The Bureau of Public Procurement (BPP) is moving to license individuals and institutions offering procurement training in Nigeria, in a bid to eliminate quackery and raise professional standards in public procurement.
The director-general of BPP, Dr. Adebowale A. Adedokun, made the announcement at the Nigerian Institute of Quantity Surveyors (NIQS) National Workshop in Enugu.
“The era of unregulated procurement training is coming to an end,” said Adedokun. “We’re institutionalising a new generation of certified professionals to drive better value for public spending.”
BPP is working with the Federal Ministry of Justice to finalise a debarment procedure targeting violators of procurement laws, part of a broader effort to clean up Nigeria’s procurement ecosystem.
The Bureau also revealed it has saved over ₦173 billion in six months via upgrades to the Nigerian Open Contracting Portal (NOCOPO), which enhances transparency and price benchmarking.

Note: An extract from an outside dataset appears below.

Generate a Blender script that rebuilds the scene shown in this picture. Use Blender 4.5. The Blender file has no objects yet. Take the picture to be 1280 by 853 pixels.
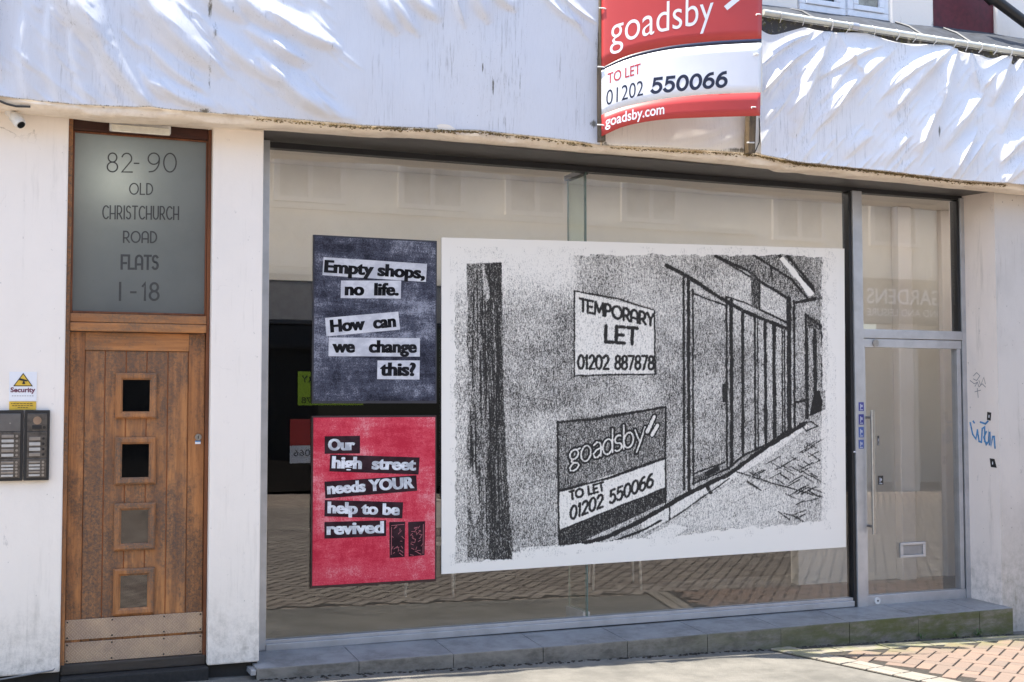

Newly revised Standard Bidding Documents (SBDs), 17 in total, were introduced to cover sectors from defense to consultancy. The BPP is also pushing digital reforms, raising contract approval thresholds and cutting processing times by up to 300 per cent.
Adedokun urged stakeholders to view procurement not as a bureaucratic obstacle but as a lever for economic transformation.